Hashima: the incredible abandoned island discovered by Google Maps Street View.
3 min read
Not always, with google maps street view, you can only travel through the known places of the world. Sometimes it happens to find something new and unexplored, such as the incredible Hashima Island, also known as “Battleship Island”, in Japan, near to the southern city of Nagasaki, since 2009 open to tourists who want to visit it, and also an UNESCO World Heritage Site. The island is ringed by a seawall, covered in tightly packed buildings and has been completely uninhabited for more than forty years. Obviously some local people are convinced that this unique site it’s haunted. The island is a terrifying memory of the forced work of the second World War. But I prefer tell the story from scratch.

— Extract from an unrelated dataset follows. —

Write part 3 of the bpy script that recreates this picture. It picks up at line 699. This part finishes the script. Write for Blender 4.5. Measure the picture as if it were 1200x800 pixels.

In the early 1900s people believed (correctly) that the island was sitting on a rich submarine coal deposit. For almost the next hundred years, the mine grew deeper and longer, under the seabed, to harvest the coal that was powering Japan’s industrial expansion. By 1941, the island, with an area of about one square kilometer, was producing 400,000 tonnes of coal per year.
Korean conscripted civilians and Chinese prisoners of war were forced to work here, at the Mitsubishi factory, and it’s estimated that over 1,300 labourers died on the island for problems like malnutrition and exhaustion. Even more remarkable than the mine and the workers, was the city that had grown up around this area. To accommodate the miners, ten-story apartment complexes were built up on the rock with apartments and residential areas linked together by courtyards, corridors, and stairs. There were also schools and restaurants, all encircled by the protective seawall. In this period the island became known as “Midori nashi Shima,” the island without green, in the mid-1950s almost six thousand people living here, and had highest population density the world has ever known.
But the mine was closed in 1974 for decrease of the coal. When the coal ran out, everyone left, and all the island was abandoned. The apartments began to crumble, and for the first time, in the grey courtyards, the nature started to grow. Now, lot of years later, the island is exactly as it was just after Mitsubishi left. A ghost town in the middle of the sea.
Now the island is very popular also for filmmakers, and has been a filming location for 2012 James Bond film Skyfall.